— Start Data for this exercise —
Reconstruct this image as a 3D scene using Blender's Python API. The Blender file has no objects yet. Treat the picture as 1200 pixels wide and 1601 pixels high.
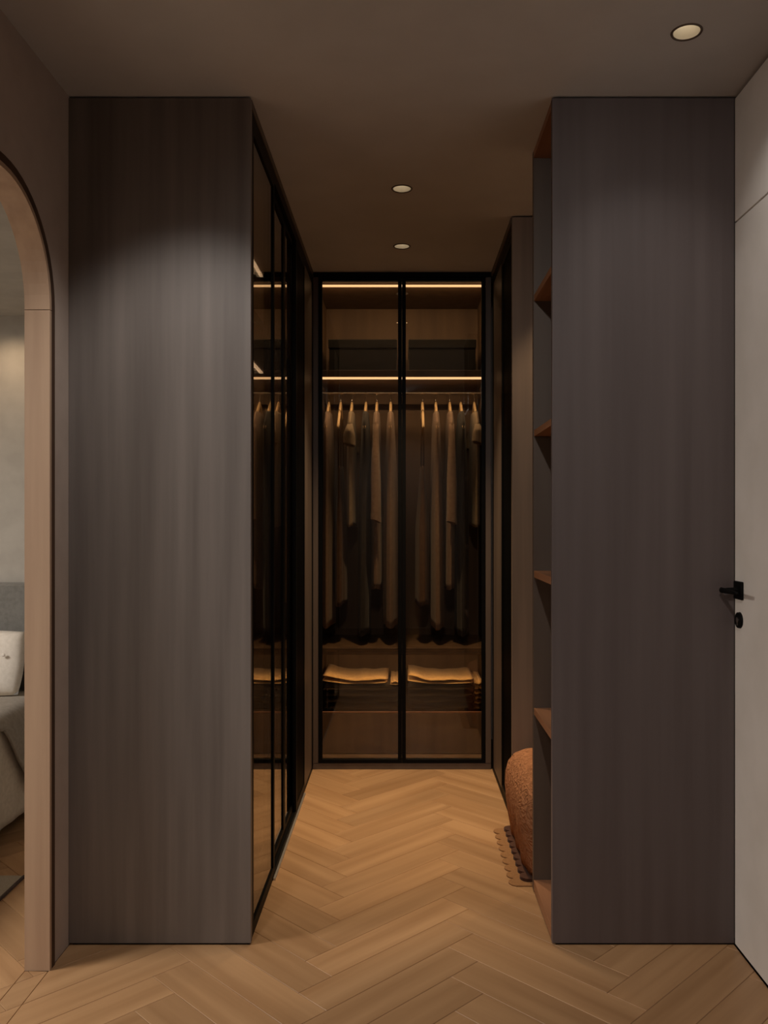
import bpy, bmesh, math, random
from math import sin, cos, pi, sqrt, radians
from mathutils import Vector, Matrix
random.seed(7)
S = bpy.context.scene
C = S.collection
# ------------------------------------------------------------------ camera
F = 1330.0
cam_d = bpy.data.cameras.new('camera'); cam = bpy.data.objects.new('camera', cam_d); C.objects.link(cam)
cam.location = (0, 0, 1.3); cam.rotation_euler = (radians(90), 0, 0)
cam_d.sensor_fit = 'HORIZONTAL'; cam_d.sensor_width = 36; cam_d.lens = F * 36 / 1200
cam_d.shift_x = -28 / 1200; cam_d.shift_y = 13.5 / 1200
cam_d.clip_start = 0.05; cam_d.clip_end = 50
S.camera = cam
# ------------------------------------------------------------------ exposure, world
S.view_settings.view_transform = 'Standard'; S.view_settings.look = 'None'
S.view_settings.gamma = 1; S.view_settings.use_curve_mapping = False
S.view_settings.exposure = 0.0
W = bpy.data.worlds.new('world'); S.world = W; W.use_nodes = True
W.node_tree.nodes['Background'].inputs[0].default_value = (1.0, 0.86, 0.74, 1)
W.node_tree.nodes['Background'].inputs[1].default_value = 0.20
# ------------------------------------------------------------------ lights
def lamp(name, kind, loc, energy, col, rot=(0, 0, 0), **kw):
    d = bpy.data.lights.new(name, kind); d.energy = energy; d.color = col
    for k, v in kw.items(): setattr(d, k, v)
    o = bpy.data.objects.new(name, d); C.objects.link(o); o.location = loc; o.rotation_euler = rot
    return o
WARM = (1.0, 0.76, 0.48); SOFT = (1.0, 0.965, 0.915); LED = (1.0, 0.70, 0.40)
def aim(a, b):
    return (Vector(b) - Vector(a)).to_track_quat('-Z', 'Y').to_euler()
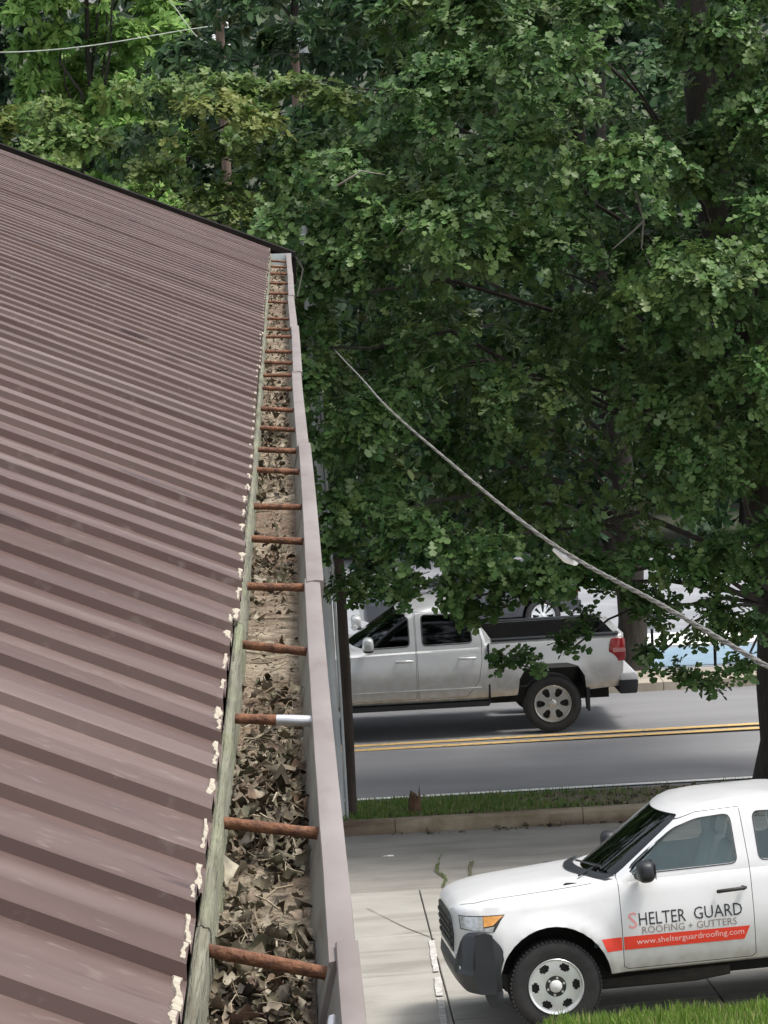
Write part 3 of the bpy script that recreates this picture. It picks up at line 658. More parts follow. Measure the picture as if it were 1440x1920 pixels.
def make_wheel(name, parent, pos, rad, width, rimr, mrim, holes, r0, r1, fill, capr, side=-1, seg=60, dish=.03, nuts=True):
    w = empty(name); w.parent = parent; w.location = pos
    s = side
    h = width/2
    prof = [(rimr*.97, -h*.72), (rimr*1.02, -h*.9), (rad*.80, -h*1.02), (rad*.93, -h*.97), (rad*.985, -h*.84), (rad, -h*.6), (rad, h*.6), (rad*.985, h*.84), (rad*.93, h*.97), (rad*.8, h*1.02), (rimr*1.02, h*.9), (rimr*.97, h*.72)]
    mb = MB(); mb.lathe(prof, 64, 'y', close=True)
    for k in range(64):                                   # shoulder tread blocks
        a = 2*math.pi*k/64
        for t0, t1 in ((-.95, -.5), (-.4, .4), (.5, .95)):
            c, d = math.cos(a), math.sin(a); c2, d2 = math.cos(a+.062), math.sin(a+.062); r2 = rad*1.012; r3 = rad*.97
            mb.add([(r3*c, h*t0, r3*d), (r3*c2, h*t0, r3*d2), (r3*c2, h*t1, r3*d2), (r3*c, h*t1, r3*d), (r2*c, h*t0, r2*d), (r2*c2, h*t0, r2*d2), (r2*c2, h*t1, r2*d2), (r2*c, h*t1, r2*d)],
                   [[0, 3, 2, 1], [4, 5, 6, 7], [0, 1, 5, 4], [1, 2, 6, 5], [2, 3, 7, 6], [3, 0, 4, 7]])
    mb.build('tyre', M_tyre, w, smooth=35)
    mb = MB(); f = s*h
    mb.lathe([(rimr*.985, f*.74), (rimr*1.005, f*.93), (rimr*.985, f*.97), (rimr*.95, f*.94), (rimr*.925, f*.80), (rimr*.90, f*.5), (rimr*.90, -f*.7)], 64)
    # disc with openings
    nr = 12; rr = np.linspace(capr*.9, rimr*.935, nr); V = []; F = []; N = seg
    def yy(r): t = r/rimr; return f*(.70-dish*6*(t-.55)**2*(1 if t < .55 else .6))
    for k in range(N):
        a = 2*math.pi*k/N
        for r in rr: V.append((r*math.cos(a), yy(r), r*math.sin(a)))
    for k in range(N):
        for i in range(nr-1):
            rm = (rr[i]+rr[i+1])/2/rimr; ph = ((k+.5)/N*holes+.5) % 1
            t = (rm-r0)/(r1-r0); wid = fill*(.55+.45*math.sin(min(max(t, 0), 1)*math.pi))
            if 0 < t < 1 and abs(ph-.5) < wid/2: continue
            F.append([k*nr+i, k*nr+i+1, ((k+1) % N)*nr+i+1, ((k+1) % N)*nr+i])
    V2 = [(x, y-s*.022, z) for x, y, z in V]; n0 = len(V)
    edges = {}
    for fc in F:
        for a, b in zip(fc, fc[1:]+fc[:1]): edges[(min(a, b), max(a, b))] = edges.get((min(a, b), max(a, b)), 0)+1
    mb.add(V+V2, F+[[i+n0 for i in fc[::-1]] for fc in F]+[[a, b, b+n0, a+n0] for (a, b), c in edges.items() if c == 1])
    mb.build('rim', mrim, w, smooth=40)
    MB().lathe([(0.001, f*.25), (rimr*.9, f*.25)], 40).build('brake_disc', M_dark, w)
    mb = MB(); mb.lathe([(capr*1.05, f*.60), (capr*1.0, f*.80), (capr*.75, f*.90), (.001, f*.93)], 28); hub = mb.build('hub_cap', M_cap if nuts else mrim, w, smooth=50)
    if nuts:
        mb = MB(); mb.lathe([(capr*1.75, f*.655), (capr*1.7, f*.70), (capr*1.05, f*.70)], 32); mb.build('hub_ring', M_dark, w, smooth=50)
        mb = MB()
        for k in range(6):
            a = k*math.pi/3+.3; c = (capr*1.38*math.cos(a), f*.70, capr*1.38*math.sin(a)); mb.tube([c, (c[0], f*.82, c[2])], .0105, 6)
        tag(mb.build('wheel_nuts', M_chrome, w, smooth=30), kind='stuff')
    return w
def prism_y(poly, y0, y1, m): return MB().prism(poly, 'y', y0, y1).mesh('cut', m)
def multi(items, mats):
    mb = MB()
    for poly, axis, a, b, mi in items: mb.prism(poly, axis, a, b, mi)
    return mb.mesh('cut', mats)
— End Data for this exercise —
● **Exercise objective**
Pictures don't belong in the copy. Transcribe every record exactly as it appears.

● **Response**
Reconstruct this image as a 3D scene using Blender's Python API. The Blender file has no objects yet. Treat the picture as 1200 pixels wide and 1601 pixels high.
import bpy, bmesh, math, random
from math import sin, cos, pi, sqrt, radians
from mathutils import Vector, Matrix
random.seed(7)
S = bpy.context.scene
C = S.collection
# ------------------------------------------------------------------ camera
F = 1330.0
cam_d = bpy.data.cameras.new('camera'); cam = bpy.data.objects.new('camera', cam_d); C.objects.link(cam)
cam.location = (0, 0, 1.3); cam.rotation_euler = (radians(90), 0, 0)
cam_d.sensor_fit = 'HORIZONTAL'; cam_d.sensor_width = 36; cam_d.lens = F * 36 / 1200
cam_d.shift_x = -28 / 1200; cam_d.shift_y = 13.5 / 1200
cam_d.clip_start = 0.05; cam_d.clip_end = 50
S.camera = cam
# ------------------------------------------------------------------ exposure, world
S.view_settings.view_transform = 'Standard'; S.view_settings.look = 'None'
S.view_settings.gamma = 1; S.view_settings.use_curve_mapping = False
S.view_settings.exposure = 0.0
W = bpy.data.worlds.new('world'); S.world = W; W.use_nodes = True
W.node_tree.nodes['Background'].inputs[0].default_value = (1.0, 0.86, 0.74, 1)
W.node_tree.nodes['Background'].inputs[1].default_value = 0.20
# ------------------------------------------------------------------ lights
def lamp(name, kind, loc, energy, col, rot=(0, 0, 0), **kw):
    d = bpy.data.lights.new(name, kind); d.energy = energy; d.color = col
    for k, v in kw.items(): setattr(d, k, v)
    o = bpy.data.objects.new(name, d); C.objects.link(o); o.location = loc; o.rotation_euler = rot
    return o
WARM = (1.0, 0.76, 0.48); SOFT = (1.0, 0.965, 0.915); LED = (1.0, 0.70, 0.40)
def aim(a, b):
    return (Vector(b) - Vector(a)).to_track_quat('-Z', 'Y').to_euler()
Write part 3 of the bpy script that recreates this picture. It picks up at line 658. More parts follow. Measure the picture as if it were 1440x1920 pixels.
def make_wheel(name, parent, pos, rad, width, rimr, mrim, holes, r0, r1, fill, capr, side=-1, seg=60, dish=.03, nuts=True):
    w = empty(name); w.parent = parent; w.location = pos
    s = side
    h = width/2
    prof = [(rimr*.97, -h*.72), (rimr*1.02, -h*.9), (rad*.80, -h*1.02), (rad*.93, -h*.97), (rad*.985, -h*.84), (rad, -h*.6), (rad, h*.6), (rad*.985, h*.84), (rad*.93, h*.97), (rad*.8, h*1.02), (rimr*1.02, h*.9), (rimr*.97, h*.72)]
    mb = MB(); mb.lathe(prof, 64, 'y', close=True)
    for k in range(64):                                   # shoulder tread blocks
        a = 2*math.pi*k/64
        for t0, t1 in ((-.95, -.5), (-.4, .4), (.5, .95)):
            c, d = math.cos(a), math.sin(a); c2, d2 = math.cos(a+.062), math.sin(a+.062); r2 = rad*1.012; r3 = rad*.97
            mb.add([(r3*c, h*t0, r3*d), (r3*c2, h*t0, r3*d2), (r3*c2, h*t1, r3*d2), (r3*c, h*t1, r3*d), (r2*c, h*t0, r2*d), (r2*c2, h*t0, r2*d2), (r2*c2, h*t1, r2*d2), (r2*c, h*t1, r2*d)],
                   [[0, 3, 2, 1], [4, 5, 6, 7], [0, 1, 5, 4], [1, 2, 6, 5], [2, 3, 7, 6], [3, 0, 4, 7]])
    mb.build('tyre', M_tyre, w, smooth=35)
    mb = MB(); f = s*h
    mb.lathe([(rimr*.985, f*.74), (rimr*1.005, f*.93), (rimr*.985, f*.97), (rimr*.95, f*.94), (rimr*.925, f*.80), (rimr*.90, f*.5), (rimr*.90, -f*.7)], 64)
    # disc with openings
    nr = 12; rr = np.linspace(capr*.9, rimr*.935, nr); V = []; F = []; N = seg
    def yy(r): t = r/rimr; return f*(.70-dish*6*(t-.55)**2*(1 if t < .55 else .6))
    for k in range(N):
        a = 2*math.pi*k/N
        for r in rr: V.append((r*math.cos(a), yy(r), r*math.sin(a)))
    for k in range(N):
        for i in range(nr-1):
            rm = (rr[i]+rr[i+1])/2/rimr; ph = ((k+.5)/N*holes+.5) % 1
            t = (rm-r0)/(r1-r0); wid = fill*(.55+.45*math.sin(min(max(t, 0), 1)*math.pi))
            if 0 < t < 1 and abs(ph-.5) < wid/2: continue
            F.append([k*nr+i, k*nr+i+1, ((k+1) % N)*nr+i+1, ((k+1) % N)*nr+i])
    V2 = [(x, y-s*.022, z) for x, y, z in V]; n0 = len(V)
    edges = {}
    for fc in F:
        for a, b in zip(fc, fc[1:]+fc[:1]): edges[(min(a, b), max(a, b))] = edges.get((min(a, b), max(a, b)), 0)+1
    mb.add(V+V2, F+[[i+n0 for i in fc[::-1]] for fc in F]+[[a, b, b+n0, a+n0] for (a, b), c in edges.items() if c == 1])
    mb.build('rim', mrim, w, smooth=40)
    MB().lathe([(0.001, f*.25), (rimr*.9, f*.25)], 40).build('brake_disc', M_dark, w)
    mb = MB(); mb.lathe([(capr*1.05, f*.60), (capr*1.0, f*.80), (capr*.75, f*.90), (.001, f*.93)], 28); hub = mb.build('hub_cap', M_cap if nuts else mrim, w, smooth=50)
    if nuts:
        mb = MB(); mb.lathe([(capr*1.75, f*.655), (capr*1.7, f*.70), (capr*1.05, f*.70)], 32); mb.build('hub_ring', M_dark, w, smooth=50)
        mb = MB()
        for k in range(6):
            a = k*math.pi/3+.3; c = (capr*1.38*math.cos(a), f*.70, capr*1.38*math.sin(a)); mb.tube([c, (c[0], f*.82, c[2])], .0105, 6)
        tag(mb.build('wheel_nuts', M_chrome, w, smooth=30), kind='stuff')
    return w
def prism_y(poly, y0, y1, m): return MB().prism(poly, 'y', y0, y1).mesh('cut', m)
def multi(items, mats):
    mb = MB()
    for poly, axis, a, b, mi in items: mb.prism(poly, axis, a, b, mi)
    return mb.mesh('cut', mats)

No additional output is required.